Credit management: Building strong partnerships with multiple FSPs is critical as this improves availability of funding and allows the platform provider to extend additional financial services. While there is a mixed approach of how supply chain finance is currently funded by platform providers, there has also been an increase in the number of FSPs that have embarked on their own digital lending journeys, developing and providing unsecured digital loans directly to merchants for their working capital needs. While this is a positive development, many FSPs would want to partner with platform providers who have demonstrated good loan portfolios within acceptable loss limits. It is incumbent on the platform to demonstrate this ability and showcase it as an effective credit management and monitoring process, supported by an effective relationship management approach. With the data available to it, the platform provider can then work with potential FSPs to utilize data analytics and algorithms to assess merchants’ creditworthiness and offer lending directly to the merchant for stock purchase. Integrations into these FSPs would be needed and the FSPs would need to adapt existing credit models, technology infrastructure, and processes to consume the data it receives from the platform. Upon successful disbursement, monitoring, repayments, and collections would be the joint responsibility of the FSP and the platform provider.
Liquidity for FSPs: For many FSPs, this may be a new journey as it deviates from their existing working capital products for MSMEs; for example, use of alternative data instead of the usual bank account transaction history as well as requests for collateral and guarantees. FSPs will need access to affordable funding to provide additional liquidity and manage the risk of unsecured lending to this segment. This funding could be a combination of low-interest loans, credit guarantee schemes, and grants provided by the government or development finance institutions (DFIs).
Value-added services: To improve adoption and usage, the platform provider will need to go beyond providing only lending and goods. It is important that they work with merchants in building their capacity to build their business and the resilience required to sustain it. While various solutions may be available, it is important that the platform provider properly assesses and identifies which solutions best resonate with the merchants it serves. From our research, value-added services such as loyalty schemes, capacity building, and insurance resonate strongly with many merchants. Based on this, the platform provider will need to form partnerships to validate, design, test, and evaluate the viability of those value-added solutions considered important by the target market. Partner FMCG companies can also extend their level of involvement by providing incentives directly to merchants, such as formalized discounts.

Joy Ajaekwe, a micro retailer in Lagos, Nigeria
Ghana
Implementing a complex, multi-partnership ecosystem in Ghana would be challenging given that the SCF ecosystem is still in its development stage, with few platform-enabled players trying to prove their concept and gain traction. This provides an important opportunity to deepen the market and improve current offerings, but existing actors will need to be flexible and ready to modify certain elements of their business model to make the SCF ecosystem work effectively as envisaged.

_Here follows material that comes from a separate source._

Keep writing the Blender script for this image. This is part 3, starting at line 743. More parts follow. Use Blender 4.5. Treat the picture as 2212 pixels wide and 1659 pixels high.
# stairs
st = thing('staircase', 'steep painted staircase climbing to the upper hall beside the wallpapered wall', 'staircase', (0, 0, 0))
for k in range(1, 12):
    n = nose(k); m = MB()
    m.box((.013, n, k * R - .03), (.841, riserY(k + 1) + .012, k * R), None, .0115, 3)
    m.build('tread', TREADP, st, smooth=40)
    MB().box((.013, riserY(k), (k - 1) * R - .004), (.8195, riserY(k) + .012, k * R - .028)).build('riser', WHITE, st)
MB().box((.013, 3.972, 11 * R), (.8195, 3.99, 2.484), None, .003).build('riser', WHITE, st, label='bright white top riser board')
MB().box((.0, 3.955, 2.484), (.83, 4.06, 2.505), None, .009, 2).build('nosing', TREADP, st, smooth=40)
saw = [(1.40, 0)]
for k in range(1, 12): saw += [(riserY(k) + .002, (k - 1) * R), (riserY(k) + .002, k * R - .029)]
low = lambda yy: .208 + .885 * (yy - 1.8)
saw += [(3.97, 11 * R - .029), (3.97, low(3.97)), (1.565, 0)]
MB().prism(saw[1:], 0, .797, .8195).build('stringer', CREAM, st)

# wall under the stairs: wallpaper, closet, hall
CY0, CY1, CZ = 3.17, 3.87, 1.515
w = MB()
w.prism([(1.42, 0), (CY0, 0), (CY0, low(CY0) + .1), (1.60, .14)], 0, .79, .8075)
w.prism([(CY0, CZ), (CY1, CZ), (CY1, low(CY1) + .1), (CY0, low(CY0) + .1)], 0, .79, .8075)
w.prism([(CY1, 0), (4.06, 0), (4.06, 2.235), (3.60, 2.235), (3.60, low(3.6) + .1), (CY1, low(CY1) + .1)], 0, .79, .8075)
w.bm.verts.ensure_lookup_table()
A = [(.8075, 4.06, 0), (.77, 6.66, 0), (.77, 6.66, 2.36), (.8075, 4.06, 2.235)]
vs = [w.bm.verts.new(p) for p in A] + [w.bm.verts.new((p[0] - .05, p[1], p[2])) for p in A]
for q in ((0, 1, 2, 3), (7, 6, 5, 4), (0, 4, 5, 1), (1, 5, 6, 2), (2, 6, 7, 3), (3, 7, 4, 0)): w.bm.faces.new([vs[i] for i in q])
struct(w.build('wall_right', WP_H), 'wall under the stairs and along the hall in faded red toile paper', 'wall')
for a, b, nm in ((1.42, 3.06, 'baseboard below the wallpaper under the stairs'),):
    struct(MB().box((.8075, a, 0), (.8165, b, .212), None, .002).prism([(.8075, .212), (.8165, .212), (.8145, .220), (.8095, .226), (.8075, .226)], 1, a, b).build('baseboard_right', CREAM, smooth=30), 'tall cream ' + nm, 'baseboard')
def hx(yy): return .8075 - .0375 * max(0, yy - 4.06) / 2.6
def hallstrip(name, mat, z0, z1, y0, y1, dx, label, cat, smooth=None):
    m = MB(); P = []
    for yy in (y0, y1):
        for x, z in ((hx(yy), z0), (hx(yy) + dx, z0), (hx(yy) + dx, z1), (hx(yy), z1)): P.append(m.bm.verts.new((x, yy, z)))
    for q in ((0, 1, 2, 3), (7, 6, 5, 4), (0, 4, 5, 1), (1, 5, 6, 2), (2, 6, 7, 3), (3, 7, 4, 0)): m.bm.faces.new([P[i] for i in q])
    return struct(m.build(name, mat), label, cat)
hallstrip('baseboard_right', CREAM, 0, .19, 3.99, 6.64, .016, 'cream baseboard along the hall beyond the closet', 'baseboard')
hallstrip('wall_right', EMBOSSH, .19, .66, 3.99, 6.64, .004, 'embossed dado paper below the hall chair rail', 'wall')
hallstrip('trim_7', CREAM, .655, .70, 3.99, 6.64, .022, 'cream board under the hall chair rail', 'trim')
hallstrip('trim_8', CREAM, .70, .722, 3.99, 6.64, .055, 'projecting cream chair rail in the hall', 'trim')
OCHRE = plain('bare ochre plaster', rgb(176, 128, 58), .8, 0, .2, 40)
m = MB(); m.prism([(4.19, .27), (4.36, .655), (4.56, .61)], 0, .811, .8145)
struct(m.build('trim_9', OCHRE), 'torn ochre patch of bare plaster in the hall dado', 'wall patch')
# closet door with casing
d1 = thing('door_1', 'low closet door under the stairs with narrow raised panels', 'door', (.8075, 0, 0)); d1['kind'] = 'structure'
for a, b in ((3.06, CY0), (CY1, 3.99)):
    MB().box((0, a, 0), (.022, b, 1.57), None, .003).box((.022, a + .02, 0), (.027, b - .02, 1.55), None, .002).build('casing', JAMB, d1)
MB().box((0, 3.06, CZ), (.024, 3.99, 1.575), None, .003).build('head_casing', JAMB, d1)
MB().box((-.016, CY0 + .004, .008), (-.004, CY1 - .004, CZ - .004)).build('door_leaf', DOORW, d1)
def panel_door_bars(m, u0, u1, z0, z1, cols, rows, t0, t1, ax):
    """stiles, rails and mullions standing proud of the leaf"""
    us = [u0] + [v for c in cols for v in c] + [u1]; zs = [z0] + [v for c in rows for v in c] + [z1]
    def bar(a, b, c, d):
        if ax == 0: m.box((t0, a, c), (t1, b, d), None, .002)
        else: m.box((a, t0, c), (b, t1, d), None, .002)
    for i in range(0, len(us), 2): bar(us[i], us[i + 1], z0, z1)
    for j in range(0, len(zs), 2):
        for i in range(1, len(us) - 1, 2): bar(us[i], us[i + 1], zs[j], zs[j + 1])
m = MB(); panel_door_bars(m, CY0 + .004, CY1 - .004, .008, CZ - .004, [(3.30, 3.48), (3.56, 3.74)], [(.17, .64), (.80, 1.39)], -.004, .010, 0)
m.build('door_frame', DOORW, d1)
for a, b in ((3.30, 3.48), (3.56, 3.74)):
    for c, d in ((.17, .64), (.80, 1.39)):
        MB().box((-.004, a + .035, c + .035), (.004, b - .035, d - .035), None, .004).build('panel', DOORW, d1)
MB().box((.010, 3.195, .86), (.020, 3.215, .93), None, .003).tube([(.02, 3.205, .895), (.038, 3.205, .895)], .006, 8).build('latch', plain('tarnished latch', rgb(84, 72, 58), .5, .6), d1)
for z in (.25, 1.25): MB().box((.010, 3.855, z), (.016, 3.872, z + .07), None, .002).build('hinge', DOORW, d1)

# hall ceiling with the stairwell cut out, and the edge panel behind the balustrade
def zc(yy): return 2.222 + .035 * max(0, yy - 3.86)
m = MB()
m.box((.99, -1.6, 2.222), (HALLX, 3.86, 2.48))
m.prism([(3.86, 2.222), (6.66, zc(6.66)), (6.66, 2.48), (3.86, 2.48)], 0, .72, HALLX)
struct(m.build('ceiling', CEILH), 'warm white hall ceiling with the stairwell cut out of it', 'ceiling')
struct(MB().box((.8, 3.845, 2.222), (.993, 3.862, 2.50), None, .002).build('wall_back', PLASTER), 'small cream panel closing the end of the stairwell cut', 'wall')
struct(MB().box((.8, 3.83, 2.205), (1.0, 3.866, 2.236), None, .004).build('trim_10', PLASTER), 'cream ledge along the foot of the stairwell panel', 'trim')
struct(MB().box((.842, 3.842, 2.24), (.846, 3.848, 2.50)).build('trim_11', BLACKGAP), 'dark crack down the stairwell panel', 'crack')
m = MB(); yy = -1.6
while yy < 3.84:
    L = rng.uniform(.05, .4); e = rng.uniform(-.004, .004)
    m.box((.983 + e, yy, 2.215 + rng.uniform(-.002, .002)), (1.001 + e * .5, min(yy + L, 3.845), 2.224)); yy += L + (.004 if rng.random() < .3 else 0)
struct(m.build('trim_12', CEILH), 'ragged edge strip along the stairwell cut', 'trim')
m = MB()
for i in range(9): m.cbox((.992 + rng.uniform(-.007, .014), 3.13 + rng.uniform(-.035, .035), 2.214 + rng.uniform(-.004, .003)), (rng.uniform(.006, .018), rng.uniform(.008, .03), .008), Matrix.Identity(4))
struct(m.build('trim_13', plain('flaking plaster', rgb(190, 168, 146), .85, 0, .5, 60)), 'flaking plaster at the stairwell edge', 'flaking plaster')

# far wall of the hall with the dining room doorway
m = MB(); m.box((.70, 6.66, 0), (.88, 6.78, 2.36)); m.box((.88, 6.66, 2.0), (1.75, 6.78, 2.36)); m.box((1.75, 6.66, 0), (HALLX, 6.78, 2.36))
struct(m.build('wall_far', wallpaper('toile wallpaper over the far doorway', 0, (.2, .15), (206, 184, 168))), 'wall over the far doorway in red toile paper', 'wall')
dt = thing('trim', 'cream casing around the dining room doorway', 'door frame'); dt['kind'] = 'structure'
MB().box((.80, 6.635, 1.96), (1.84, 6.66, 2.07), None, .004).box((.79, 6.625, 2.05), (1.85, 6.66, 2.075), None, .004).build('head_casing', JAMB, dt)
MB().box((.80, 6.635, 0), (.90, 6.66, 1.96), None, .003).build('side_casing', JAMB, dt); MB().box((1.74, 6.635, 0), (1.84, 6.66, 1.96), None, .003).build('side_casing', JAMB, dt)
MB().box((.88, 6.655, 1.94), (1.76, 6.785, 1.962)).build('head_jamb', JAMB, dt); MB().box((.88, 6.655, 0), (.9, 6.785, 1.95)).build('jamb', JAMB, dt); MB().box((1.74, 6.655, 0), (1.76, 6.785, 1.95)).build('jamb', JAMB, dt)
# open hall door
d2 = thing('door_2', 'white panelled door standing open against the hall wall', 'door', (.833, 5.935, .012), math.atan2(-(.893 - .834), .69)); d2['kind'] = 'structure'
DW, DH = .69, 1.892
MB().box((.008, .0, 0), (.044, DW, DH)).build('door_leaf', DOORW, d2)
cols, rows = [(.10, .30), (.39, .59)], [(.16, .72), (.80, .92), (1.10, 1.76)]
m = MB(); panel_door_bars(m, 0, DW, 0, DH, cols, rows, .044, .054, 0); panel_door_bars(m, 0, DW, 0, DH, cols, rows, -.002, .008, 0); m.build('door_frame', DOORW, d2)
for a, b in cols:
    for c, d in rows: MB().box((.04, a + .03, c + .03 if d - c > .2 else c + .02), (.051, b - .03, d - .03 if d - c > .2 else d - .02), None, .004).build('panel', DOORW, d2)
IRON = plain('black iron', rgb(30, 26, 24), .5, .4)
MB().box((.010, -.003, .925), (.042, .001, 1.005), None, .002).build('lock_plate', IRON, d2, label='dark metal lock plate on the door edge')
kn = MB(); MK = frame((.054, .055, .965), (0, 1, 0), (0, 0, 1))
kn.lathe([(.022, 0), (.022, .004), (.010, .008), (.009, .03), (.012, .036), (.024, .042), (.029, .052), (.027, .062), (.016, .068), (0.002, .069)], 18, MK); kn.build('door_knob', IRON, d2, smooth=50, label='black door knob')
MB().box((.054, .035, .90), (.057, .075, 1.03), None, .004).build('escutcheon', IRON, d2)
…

While many platform providers have integrated their platforms to multiple digital payment infrastructures such as mobile money and cash-in/cash-out agents, the new 1.5 percent e-levy introduced in Ghana may require that partnerships with mobile network operators (MNOs) are key as they could provide a low-cost approach to digital transactions or provide various ways to incentivize merchants to start or continue with digital payment.
Ethiopia
Regulatory constraints and infrastructure underdevelopment has created a slow growth in the development of digital financial services. From a platform-enabled supply chain finance perspective, Ethiopia remains a greenfield with no SCF concepts in play. However, recent policy changes by the government, new initiatives such as the National ID, and the introduction of new players into several key sectors (e.g., Safaricom and M-PESA beginning operations in the country), as well as the increasing number of partnerships piloting digital solutions, provide an exciting opportunity to work with existing players to develop, pilot, and eventually scale MSME-centered SCF solutions.
The lack of actual SCF use-cases in Ethiopia means that many actors, specifically FSPs and FMCG companies, have no experience in fully implementing such platform-enabled solutions. A viable path could be to leverage nascent pilot programs — for example, digital unsecured lending pilots — and work with the proponents of these pilots to customize them for supply chain finance requirements. This ensures that the SCF framework takes advantage of several learnings from these pilots, shortens the time to market, and can meet the pain points of merchants.
These SCF solutions will need to find ways to address Ethiopia-specific constraints including a rudimentary National Identity scheme, sparse credit bureau data, and regulatory requirements that may inhibit fully digital loan contracts. For Ethiopia, recruiting and onboarding suppliers/manufacturers of locally made FMCGs and popular local other items such as spices is key for scale, as these form the bulk of the basket share for many MSMEs.
FSPs in Ethiopia will see this as a new and necessary journey, one taken with great caution, and it may require additional technical assistance and other support to update existing credit policies, processes, and operational systems to support SCF products. For example, FSPs will need to learn how to integrate sales order history and supplementary data on the merchant into their credit assessment models.
Nigeria
Supply chain finance in Nigeria is in the growth phase with several players in the market, ranging from larger platform providers, serving several thousand merchants, that have built workable models but require additional funding to provide credit to their growing merchants, to smaller platform providers that are looking to prove their concept and upgrade their business model and/or technology infrastructure.
This places Nigeria in a unique position, as some of the actors are familiar with platform-enabled supply chain finance models, with partnerships built with FMCG companies, their distributors, and independent multi-product distributors and wholesalers, but less so with FSPs. Though mobile money is not as well-developed in Nigeria as it is in Ghana, the emergence of payment service banks (PSBs) and MNO-led mobile money schemes is an opportunity to create partnerships with these entities to drive digitization of payments at scale, as well as leveraging ubiquitous agency banking operators as cash-in/cash-out agents.
The long-term viability of many of these models is still in question and systemic challenges including weak distribution infrastructure make serving MSMEs outside of major urban centers prohibitively expensive. Partnerships with logistics providers will be key to driving growth of platform-enabled SCF solutions.